What is Tax Deficiency?
A tax deficiency occurs when there’s a difference in the amount of tax you report on your return and the amount the IRS calculates you owe – and the IRS will inform you of this discrepancy with a notice
A tax deficiency is usually identified when IRS computers compare the documents they received with the tax return submitted for the taxpayer. This includes the information obtained from employers, banks, and other businesses. When the tax you owe on your income – as determined by the IRS using information reported by these third parties – is higher than what you reported on your return, there’s a tax deficiency.
For instance, let’s say you’ve forgotten to include some income, but your employer submitted a W-2 for it – that’s a deficiency
Deficiency is a common issue associated with tax returns. A tax deficiency occurs when there’s a difference in the amount of tax you report on your return and the amount the IRS calculates you owe – and the IRS will inform you of this discrepancy with a notice.

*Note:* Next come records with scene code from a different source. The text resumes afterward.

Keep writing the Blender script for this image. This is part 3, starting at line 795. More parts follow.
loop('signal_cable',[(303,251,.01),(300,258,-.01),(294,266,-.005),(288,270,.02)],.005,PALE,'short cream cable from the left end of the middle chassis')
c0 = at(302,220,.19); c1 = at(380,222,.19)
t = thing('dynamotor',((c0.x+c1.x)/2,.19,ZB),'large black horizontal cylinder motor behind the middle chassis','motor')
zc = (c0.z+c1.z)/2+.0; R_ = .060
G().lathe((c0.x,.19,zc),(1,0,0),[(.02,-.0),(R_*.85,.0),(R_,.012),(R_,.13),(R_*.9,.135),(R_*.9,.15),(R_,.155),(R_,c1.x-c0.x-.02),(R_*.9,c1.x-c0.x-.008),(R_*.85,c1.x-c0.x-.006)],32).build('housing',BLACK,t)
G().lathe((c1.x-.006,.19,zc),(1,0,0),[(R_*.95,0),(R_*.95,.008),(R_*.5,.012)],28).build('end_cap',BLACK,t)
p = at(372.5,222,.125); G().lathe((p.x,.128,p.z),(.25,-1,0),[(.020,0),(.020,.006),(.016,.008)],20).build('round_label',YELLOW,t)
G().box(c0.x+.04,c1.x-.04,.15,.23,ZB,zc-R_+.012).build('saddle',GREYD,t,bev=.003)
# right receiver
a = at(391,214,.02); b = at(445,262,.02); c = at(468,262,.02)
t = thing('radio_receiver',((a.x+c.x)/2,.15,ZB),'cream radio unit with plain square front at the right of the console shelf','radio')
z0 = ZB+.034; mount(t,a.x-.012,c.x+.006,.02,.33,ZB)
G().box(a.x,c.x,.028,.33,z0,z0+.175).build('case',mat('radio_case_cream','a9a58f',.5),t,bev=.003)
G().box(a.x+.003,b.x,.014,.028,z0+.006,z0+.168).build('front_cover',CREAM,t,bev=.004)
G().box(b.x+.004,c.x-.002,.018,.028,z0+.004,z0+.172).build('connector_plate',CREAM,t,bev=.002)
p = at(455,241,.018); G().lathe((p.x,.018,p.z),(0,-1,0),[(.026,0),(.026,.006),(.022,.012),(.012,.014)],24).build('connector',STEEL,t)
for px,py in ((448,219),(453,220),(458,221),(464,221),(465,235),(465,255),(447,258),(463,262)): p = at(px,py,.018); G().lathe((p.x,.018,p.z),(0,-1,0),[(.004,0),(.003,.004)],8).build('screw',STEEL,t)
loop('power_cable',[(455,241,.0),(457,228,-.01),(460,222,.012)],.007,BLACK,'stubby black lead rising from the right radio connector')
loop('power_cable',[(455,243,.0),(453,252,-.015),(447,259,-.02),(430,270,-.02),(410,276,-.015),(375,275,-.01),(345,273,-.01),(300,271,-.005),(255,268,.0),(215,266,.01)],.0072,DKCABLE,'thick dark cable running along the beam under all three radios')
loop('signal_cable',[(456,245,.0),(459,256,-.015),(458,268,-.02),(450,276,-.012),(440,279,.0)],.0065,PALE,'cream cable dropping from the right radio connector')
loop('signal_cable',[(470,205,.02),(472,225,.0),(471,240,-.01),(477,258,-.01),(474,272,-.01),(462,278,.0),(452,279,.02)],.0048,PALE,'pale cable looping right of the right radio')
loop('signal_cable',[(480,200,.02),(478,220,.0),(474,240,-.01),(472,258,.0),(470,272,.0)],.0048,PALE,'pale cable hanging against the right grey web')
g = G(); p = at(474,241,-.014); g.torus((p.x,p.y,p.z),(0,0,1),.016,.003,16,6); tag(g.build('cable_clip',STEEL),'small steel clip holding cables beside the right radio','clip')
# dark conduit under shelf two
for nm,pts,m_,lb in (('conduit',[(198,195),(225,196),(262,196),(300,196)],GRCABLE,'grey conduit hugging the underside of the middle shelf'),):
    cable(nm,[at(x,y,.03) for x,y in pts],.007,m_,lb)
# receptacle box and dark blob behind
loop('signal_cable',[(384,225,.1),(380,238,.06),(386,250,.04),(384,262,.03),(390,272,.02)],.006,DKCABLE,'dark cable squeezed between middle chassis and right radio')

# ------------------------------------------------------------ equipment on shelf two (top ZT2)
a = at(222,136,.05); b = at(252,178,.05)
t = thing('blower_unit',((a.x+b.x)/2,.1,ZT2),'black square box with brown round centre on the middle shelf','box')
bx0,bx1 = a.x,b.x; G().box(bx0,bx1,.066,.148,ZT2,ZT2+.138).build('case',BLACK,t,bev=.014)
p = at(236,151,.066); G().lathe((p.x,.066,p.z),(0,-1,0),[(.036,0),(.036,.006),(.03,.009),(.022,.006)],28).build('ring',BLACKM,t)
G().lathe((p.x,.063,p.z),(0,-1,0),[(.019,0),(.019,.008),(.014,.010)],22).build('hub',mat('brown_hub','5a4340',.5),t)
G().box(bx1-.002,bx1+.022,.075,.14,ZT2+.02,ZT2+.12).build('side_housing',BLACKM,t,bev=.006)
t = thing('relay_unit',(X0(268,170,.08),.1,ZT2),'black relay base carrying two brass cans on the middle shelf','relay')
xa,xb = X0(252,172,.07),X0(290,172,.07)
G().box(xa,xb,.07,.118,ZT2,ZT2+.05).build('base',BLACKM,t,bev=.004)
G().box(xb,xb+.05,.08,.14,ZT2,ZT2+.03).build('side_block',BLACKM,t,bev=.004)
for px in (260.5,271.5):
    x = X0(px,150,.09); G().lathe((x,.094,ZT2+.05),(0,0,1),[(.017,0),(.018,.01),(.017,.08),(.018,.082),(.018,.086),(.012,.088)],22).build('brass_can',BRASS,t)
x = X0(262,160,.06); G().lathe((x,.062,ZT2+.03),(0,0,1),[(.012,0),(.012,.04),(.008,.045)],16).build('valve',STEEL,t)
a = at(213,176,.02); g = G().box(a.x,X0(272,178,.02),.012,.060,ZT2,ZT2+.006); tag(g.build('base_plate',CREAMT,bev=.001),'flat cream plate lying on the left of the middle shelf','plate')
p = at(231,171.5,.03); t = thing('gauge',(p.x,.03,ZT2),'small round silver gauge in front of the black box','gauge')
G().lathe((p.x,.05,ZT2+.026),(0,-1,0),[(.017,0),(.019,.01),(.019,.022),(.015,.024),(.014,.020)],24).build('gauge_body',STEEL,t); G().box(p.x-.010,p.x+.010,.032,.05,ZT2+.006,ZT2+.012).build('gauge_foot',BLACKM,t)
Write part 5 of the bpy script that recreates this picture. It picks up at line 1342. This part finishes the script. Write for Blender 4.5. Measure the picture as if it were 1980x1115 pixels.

How to Respond to a Tax Deficiency Notice
A notice of deficiency is a CP3219N or a 90-day letter. The notice will detail the discrepancies that have been documented, and you have 90 days to respond. It is important to act quickly if you have received a tax deficiency notice because the IRS can include court charges in the balance you owe, and interest and penalties continue to accrue. If you agree with the notice, you must sign the included form and send it back. There is no need to file an amended return. If you disagree, you can contest it. For this, you will have to get back to the IRS with an explanation and contact the third party (bank, employer, etc.) to correct any incorrectly reported income.